Japanese Prime Minister Shinzo Abe
Japan's new Prime Minister Shinzo Abe says he is committed to making his country a strong ally of the United States as it faces new security challenges from North Korea and China.
U.S. President Barack Obama on February 22 joined Abe in warning that the two allies are committed to "strong actions" in response to North Korea's latest nuclear test earlier this month.
Later in a speech at the Center for Strategic and International Studies think tank in Washington, Abe urged a tougher international stand against Pyongyang.

"[North Koreas's] nuclear ambitions should not be tolerated. Unless they give up on developing a nuclear arsenal, missile technologies, and release all the Japanese students they abducted, my government will give them no reward," Abe said.

"This is no regional matter but a global one. Japan on my watch should work hard with the U.S., South Korea, others, and the United Nations to stop them from seeking those ambitions."
In a clear signal to China, the Japanese leader said that his country does not want an escalation with Beijing.
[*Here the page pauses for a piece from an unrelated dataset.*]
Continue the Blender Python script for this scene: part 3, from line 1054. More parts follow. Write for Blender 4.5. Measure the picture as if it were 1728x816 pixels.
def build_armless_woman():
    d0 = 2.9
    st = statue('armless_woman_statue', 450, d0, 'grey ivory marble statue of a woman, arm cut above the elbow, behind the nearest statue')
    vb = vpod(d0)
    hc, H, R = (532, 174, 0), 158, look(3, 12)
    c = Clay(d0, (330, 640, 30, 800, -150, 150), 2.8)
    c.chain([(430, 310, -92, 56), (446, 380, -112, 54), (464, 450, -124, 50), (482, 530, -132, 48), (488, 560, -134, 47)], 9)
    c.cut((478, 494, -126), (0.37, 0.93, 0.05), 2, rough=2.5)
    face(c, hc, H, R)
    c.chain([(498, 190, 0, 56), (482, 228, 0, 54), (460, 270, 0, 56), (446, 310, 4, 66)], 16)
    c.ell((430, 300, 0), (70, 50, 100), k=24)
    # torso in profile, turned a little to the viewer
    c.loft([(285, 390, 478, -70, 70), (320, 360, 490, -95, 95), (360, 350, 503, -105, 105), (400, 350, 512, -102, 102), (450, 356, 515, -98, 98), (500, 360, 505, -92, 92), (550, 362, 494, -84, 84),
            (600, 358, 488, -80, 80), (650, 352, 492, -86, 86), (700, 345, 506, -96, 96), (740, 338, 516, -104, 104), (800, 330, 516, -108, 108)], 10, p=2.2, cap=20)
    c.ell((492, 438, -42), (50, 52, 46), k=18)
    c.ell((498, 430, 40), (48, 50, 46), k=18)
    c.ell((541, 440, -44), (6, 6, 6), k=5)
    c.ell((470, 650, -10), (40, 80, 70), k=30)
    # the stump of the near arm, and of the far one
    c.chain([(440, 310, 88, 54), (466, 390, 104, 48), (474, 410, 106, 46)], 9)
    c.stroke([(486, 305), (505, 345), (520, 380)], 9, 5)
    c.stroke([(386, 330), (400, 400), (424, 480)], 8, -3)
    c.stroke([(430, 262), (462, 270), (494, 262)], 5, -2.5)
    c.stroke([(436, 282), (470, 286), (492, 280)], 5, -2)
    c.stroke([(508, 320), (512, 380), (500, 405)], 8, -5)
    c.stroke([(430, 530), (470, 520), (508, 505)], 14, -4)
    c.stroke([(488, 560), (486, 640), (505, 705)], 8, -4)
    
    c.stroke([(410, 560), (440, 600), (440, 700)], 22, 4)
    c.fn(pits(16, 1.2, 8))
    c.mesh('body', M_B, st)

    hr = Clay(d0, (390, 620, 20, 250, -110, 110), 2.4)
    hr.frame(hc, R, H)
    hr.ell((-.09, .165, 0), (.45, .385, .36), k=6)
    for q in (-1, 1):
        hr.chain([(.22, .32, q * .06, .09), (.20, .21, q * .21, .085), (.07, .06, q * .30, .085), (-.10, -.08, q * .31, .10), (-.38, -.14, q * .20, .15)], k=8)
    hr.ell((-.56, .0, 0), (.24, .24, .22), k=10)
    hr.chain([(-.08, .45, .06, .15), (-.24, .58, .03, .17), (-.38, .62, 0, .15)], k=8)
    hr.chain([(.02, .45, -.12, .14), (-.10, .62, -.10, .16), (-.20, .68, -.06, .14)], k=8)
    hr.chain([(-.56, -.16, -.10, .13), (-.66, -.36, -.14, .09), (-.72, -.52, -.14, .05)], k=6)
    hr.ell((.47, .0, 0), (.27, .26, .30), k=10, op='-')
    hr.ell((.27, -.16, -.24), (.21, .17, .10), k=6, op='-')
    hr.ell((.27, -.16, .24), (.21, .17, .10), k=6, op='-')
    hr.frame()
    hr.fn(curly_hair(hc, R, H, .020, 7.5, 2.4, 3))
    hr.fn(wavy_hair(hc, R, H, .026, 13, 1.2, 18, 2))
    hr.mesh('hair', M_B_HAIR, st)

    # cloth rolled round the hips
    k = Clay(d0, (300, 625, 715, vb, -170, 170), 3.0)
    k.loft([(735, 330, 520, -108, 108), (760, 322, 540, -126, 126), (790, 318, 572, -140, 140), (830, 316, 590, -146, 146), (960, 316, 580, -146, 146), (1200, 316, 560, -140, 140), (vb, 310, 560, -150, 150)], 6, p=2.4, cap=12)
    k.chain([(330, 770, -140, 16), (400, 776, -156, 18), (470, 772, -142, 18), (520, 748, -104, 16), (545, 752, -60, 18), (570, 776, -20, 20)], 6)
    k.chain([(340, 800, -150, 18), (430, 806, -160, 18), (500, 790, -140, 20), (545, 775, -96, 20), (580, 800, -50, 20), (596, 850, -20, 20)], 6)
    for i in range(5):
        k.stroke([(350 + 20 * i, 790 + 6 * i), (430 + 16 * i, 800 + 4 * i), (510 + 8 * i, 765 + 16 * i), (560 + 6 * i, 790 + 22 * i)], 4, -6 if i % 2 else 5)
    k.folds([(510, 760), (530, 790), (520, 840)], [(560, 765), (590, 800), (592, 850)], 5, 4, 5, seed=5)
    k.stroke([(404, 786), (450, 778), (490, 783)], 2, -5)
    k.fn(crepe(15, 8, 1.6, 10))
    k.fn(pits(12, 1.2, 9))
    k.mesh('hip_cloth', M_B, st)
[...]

Abe said he told Obama that Japan would act "calmly" in the dispute over a group of tiny islands in the East China Sea.
But he said it will not tolerate challenges to its sovereignty over the islands.

"Concerning the Asia-Pacific region, we agreed that we would have to work together to maintain freedom of the seas and also that we would have to create a region that is governed, not based on force, but based on international law," Abe said.
The islands known as Senkaku in Japan and Diaoyu in China are controlled by Japan but claimed by both Asian countries.